Breakdown of Confirma se o microfone está ligado antes da reunião, por favor.
Questions & Answers about Confirma se o microfone está ligado antes da reunião, por favor.
Confirma is the affirmative imperative form used with tu in European Portuguese.
So this sentence is addressing one person in an informal singular way:
- Confirma... = tell you (tu) to confirm/check
If you wanted a more formal version, usually with você, o senhor, or a senhora, you would say:
- Confirme se o microfone está ligado antes da reunião, por favor.
A useful thing to notice: por favor makes the sentence more polite, but it does not make it grammatically formal by itself.
Portuguese often drops subject pronouns because the verb form already shows who the subject is.
So instead of saying:
- Tu confirma...
Portuguese normally just says:
- Confirma...
In commands, leaving out the pronoun is especially common and natural. Adding tu would usually sound emphatic, contrastive, or unnatural in many everyday contexts.
Here, se means if or whether.
So confirma se... means something like:
- check whether...
- make sure that...
- confirm if...
This is not the reflexive se. It is introducing an indirect yes/no question:
- se o microfone está ligado = whether the microphone is on
Está ligado describes a state: the microphone is on, connected, or activated.
- estar + ligado = to be switched on / connected
That is different from the command liga o microfone, which means:
- turn on the microphone
So:
- Confirma se o microfone está ligado = check whether the microphone is on
- Liga o microfone = turn on the microphone
With devices, ligado can mean:
- switched on
- connected
- active
The exact nuance depends on context.
Because ligado agrees with o microfone, and microfone is masculine.
- o microfone está ligado
- a câmara está ligada
In Portuguese, adjectives and participle-like forms used adjectivally must agree in gender and number with the noun they describe.
Examples:
- o computador está ligado
- a televisão está ligada
- os microfones estão ligados
That is exactly the issue: nouns ending in -e can be masculine or feminine, so you often have to learn the gender together with the noun.
In this case, it is:
- o microfone
So you should learn it as a unit:
- o microfone
- um microfone
- o microfone está ligado
There is no simple ending rule that would let you predict the gender with certainty here.
Because de + a contracts to da.
- antes de + a reunião → antes da reunião
This contraction is normal and expected in Portuguese.
So:
- antes da reunião = before the meeting
Compare:
- antes do almoço = before lunch
- antes da aula = before class
But before a verb, you use antes de with no contraction:
- antes de começar
- antes de entrar na reunião
Yes, confirma se is understandable and natural enough, especially in instructions.
That said, in Portugal you may also hear:
- Verifica se o microfone está ligado...
- Vê se o microfone está ligado...
The differences are roughly:
- confirmar se = make sure / confirm whether
- verificar se = check whether
- ver se = see if / check if, often more conversational
In technical or workplace contexts, verifica se is very common.
So your sentence is fine, but verifica se o microfone está ligado may sound slightly more straightforward to some speakers.
Por favor is flexible in position.
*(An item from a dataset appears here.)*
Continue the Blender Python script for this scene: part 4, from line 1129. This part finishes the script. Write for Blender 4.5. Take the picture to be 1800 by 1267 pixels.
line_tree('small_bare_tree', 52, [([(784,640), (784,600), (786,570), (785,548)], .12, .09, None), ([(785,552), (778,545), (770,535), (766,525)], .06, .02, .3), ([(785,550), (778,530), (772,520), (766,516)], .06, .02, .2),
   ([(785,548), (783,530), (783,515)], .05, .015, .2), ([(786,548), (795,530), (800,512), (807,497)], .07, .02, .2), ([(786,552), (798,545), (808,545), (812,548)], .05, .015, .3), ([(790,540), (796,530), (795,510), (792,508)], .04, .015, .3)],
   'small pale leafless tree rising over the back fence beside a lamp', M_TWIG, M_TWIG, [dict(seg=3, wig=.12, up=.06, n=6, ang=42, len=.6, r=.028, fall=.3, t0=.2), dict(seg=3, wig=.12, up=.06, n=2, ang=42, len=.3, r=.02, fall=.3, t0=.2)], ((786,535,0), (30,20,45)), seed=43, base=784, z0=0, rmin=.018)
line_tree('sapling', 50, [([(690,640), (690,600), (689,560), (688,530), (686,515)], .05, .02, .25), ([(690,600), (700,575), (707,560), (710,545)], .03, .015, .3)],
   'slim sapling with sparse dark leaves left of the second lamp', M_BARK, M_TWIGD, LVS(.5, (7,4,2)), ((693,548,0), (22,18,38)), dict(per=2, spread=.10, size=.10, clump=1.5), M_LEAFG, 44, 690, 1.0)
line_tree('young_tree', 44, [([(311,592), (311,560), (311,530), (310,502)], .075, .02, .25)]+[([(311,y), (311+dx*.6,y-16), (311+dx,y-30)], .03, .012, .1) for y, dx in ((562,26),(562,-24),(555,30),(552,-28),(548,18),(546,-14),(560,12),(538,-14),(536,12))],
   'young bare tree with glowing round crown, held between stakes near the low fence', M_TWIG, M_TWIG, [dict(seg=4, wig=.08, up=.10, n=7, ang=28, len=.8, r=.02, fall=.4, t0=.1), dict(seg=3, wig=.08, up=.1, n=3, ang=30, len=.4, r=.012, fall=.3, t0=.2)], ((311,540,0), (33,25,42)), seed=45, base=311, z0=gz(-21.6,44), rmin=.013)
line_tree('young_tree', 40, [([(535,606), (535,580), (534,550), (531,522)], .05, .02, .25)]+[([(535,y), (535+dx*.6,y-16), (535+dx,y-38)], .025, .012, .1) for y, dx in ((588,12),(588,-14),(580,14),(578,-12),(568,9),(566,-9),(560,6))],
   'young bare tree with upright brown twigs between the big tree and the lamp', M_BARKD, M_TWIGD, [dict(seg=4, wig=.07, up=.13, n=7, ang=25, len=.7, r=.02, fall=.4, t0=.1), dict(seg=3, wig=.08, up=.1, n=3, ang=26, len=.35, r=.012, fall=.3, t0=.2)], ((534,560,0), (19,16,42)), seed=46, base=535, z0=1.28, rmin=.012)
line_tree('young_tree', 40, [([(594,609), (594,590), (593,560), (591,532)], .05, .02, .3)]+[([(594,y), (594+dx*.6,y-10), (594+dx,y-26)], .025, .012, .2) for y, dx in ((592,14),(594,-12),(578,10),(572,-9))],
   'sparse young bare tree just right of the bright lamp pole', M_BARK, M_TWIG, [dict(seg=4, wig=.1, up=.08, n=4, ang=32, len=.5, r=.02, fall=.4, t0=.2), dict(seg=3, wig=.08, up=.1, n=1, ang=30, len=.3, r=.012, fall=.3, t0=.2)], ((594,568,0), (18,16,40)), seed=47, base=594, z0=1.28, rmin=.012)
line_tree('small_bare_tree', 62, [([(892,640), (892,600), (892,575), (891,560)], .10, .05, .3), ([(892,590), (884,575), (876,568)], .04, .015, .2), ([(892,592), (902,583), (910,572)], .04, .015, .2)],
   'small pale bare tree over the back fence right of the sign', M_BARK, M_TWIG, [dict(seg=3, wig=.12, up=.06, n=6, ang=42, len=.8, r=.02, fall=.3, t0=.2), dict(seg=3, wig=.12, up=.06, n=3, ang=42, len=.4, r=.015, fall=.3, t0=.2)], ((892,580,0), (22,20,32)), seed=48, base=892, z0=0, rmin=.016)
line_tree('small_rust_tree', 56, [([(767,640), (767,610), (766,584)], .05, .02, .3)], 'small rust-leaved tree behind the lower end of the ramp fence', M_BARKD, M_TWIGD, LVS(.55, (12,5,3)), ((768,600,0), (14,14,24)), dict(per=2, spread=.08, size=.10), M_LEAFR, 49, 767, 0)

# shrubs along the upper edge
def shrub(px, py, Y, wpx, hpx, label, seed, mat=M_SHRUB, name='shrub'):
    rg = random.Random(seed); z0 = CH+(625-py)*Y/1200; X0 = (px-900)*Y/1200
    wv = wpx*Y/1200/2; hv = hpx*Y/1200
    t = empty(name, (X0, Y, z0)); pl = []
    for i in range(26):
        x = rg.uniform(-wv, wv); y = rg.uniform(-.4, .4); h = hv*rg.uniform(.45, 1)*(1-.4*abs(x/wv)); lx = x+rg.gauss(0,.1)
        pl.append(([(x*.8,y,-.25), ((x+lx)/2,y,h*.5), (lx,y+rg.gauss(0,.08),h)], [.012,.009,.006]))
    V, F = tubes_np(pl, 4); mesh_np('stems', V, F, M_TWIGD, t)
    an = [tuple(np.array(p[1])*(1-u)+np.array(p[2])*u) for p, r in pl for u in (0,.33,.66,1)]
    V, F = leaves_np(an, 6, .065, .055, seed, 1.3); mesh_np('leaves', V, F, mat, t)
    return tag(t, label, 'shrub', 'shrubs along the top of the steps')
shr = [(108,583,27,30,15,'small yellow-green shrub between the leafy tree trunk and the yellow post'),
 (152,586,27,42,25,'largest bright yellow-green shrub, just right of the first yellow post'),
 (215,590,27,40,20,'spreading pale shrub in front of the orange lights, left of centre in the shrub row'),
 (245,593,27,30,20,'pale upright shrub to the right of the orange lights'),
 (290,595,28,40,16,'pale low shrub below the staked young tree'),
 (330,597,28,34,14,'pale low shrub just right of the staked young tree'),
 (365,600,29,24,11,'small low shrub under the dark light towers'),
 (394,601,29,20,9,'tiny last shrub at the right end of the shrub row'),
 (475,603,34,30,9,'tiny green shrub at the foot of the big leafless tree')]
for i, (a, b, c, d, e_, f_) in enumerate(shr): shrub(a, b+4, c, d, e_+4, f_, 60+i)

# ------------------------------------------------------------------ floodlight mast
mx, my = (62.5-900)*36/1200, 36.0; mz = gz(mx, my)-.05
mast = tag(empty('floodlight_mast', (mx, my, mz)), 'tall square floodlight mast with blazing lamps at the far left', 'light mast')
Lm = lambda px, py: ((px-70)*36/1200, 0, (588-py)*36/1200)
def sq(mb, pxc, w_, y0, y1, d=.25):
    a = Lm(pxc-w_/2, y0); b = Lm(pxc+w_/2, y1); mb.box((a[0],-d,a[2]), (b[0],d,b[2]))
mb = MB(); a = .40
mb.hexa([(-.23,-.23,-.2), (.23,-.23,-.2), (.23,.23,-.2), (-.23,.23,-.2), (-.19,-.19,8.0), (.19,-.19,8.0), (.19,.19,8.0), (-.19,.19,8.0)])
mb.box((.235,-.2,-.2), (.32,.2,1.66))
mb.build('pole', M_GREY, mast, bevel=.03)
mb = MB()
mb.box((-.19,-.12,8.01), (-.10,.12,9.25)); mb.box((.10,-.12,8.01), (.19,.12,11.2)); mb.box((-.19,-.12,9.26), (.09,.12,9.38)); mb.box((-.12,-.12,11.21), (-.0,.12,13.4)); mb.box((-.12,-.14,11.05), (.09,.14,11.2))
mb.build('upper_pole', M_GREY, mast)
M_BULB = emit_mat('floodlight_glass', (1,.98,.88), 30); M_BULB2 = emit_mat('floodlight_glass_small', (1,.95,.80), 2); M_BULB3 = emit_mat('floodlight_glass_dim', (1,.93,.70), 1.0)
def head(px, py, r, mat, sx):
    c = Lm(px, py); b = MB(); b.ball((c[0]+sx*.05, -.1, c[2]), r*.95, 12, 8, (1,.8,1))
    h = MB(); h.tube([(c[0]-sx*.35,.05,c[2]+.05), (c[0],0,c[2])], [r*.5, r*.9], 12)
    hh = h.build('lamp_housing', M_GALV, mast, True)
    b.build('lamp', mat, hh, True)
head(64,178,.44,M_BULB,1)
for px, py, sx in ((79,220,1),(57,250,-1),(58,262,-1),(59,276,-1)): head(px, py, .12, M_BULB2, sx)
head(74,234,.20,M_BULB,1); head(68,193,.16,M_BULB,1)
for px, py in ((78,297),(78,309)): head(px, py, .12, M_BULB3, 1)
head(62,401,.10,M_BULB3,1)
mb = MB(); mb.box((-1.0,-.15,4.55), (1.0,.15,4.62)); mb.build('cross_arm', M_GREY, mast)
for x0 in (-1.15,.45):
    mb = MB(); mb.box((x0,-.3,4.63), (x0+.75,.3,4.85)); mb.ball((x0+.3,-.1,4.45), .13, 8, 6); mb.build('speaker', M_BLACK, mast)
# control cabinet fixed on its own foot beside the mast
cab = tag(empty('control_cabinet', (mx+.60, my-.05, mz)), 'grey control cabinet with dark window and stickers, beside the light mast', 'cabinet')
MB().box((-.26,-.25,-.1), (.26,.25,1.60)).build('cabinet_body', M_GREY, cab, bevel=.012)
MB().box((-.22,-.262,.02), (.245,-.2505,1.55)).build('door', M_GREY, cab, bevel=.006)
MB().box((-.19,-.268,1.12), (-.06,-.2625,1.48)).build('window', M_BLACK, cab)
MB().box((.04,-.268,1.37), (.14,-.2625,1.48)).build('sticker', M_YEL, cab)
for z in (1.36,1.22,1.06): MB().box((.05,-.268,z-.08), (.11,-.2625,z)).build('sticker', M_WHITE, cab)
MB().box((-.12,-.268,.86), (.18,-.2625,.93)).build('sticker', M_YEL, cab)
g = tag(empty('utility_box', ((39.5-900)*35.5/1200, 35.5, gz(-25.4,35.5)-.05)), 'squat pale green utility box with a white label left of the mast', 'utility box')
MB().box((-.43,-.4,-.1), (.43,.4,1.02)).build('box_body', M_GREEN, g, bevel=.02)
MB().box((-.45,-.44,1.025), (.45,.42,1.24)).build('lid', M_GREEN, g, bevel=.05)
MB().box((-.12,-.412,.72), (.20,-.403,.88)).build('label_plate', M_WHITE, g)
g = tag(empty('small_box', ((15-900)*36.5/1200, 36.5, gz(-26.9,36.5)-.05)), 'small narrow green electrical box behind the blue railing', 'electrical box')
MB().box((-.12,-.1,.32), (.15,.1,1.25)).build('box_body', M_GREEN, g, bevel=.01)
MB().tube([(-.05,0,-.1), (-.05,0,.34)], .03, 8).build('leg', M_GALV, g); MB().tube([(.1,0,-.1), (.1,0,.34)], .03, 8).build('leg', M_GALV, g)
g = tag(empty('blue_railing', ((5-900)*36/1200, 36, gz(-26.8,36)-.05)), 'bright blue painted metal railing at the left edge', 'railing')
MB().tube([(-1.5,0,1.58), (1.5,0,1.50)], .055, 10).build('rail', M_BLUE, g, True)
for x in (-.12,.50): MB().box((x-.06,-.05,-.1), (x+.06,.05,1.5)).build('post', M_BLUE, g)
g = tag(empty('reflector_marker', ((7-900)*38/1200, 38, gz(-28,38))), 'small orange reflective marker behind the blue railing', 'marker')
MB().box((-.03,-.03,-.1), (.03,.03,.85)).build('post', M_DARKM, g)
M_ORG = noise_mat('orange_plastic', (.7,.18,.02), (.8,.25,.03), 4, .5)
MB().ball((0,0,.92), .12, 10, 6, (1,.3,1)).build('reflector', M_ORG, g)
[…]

It can appear at the beginning, in the middle, or at the end.
All of these are possible:
- Por favor, confirma se o microfone está ligado antes da reunião.
- Confirma, por favor, se o microfone está ligado antes da reunião.
- Confirma se o microfone está ligado antes da reunião, por favor.
Putting por favor at the end is very common and natural.
The comma is used because por favor is acting like a parenthetical polite expression. In informal writing, people sometimes omit the comma, but using it is standard and clear.
The easiest formal change is:
- Confirme se o microfone está ligado antes da reunião, por favor.
That uses the more formal imperative associated with você or polite address.
In a professional setting in Portugal, you might also see slightly more neutral or institutional wording such as:
- Verifique se o microfone está ligado antes da reunião, por favor.
- Por favor, confirme se o microfone está ligado antes da reunião.
If you are speaking directly to a colleague you know well, confirma is fine.
If you are writing to a client, manager, or unknown person, confirme or verifique is safer.
A broad European Portuguese pronunciation would be approximately:
- Confirma se o microfone está ligado antes da reunião, por favor.
- IPA: /kũˈfiɾmɐ s‿u mi.kɾuˈfɔn(ɨ) ʃˈta liˈɣaðu ˈɐ̃t(ɨ)ʃ dɐ ʁɨuˈnjɐ̃w puɾ fɐˈvoɾ/
A few useful pronunciation notes:
- está often sounds close to shtá in European Portuguese
- unstressed vowels are often reduced, so confirma does not sound fully like every written vowel is pronounced clearly
- reunião has stress on the final nasal syllable -ão
- por favor in Portugal usually has a softer, more reduced sound than many learners expect
If you are aiming for a natural Portugal accent, vowel reduction is one of the biggest things to notice.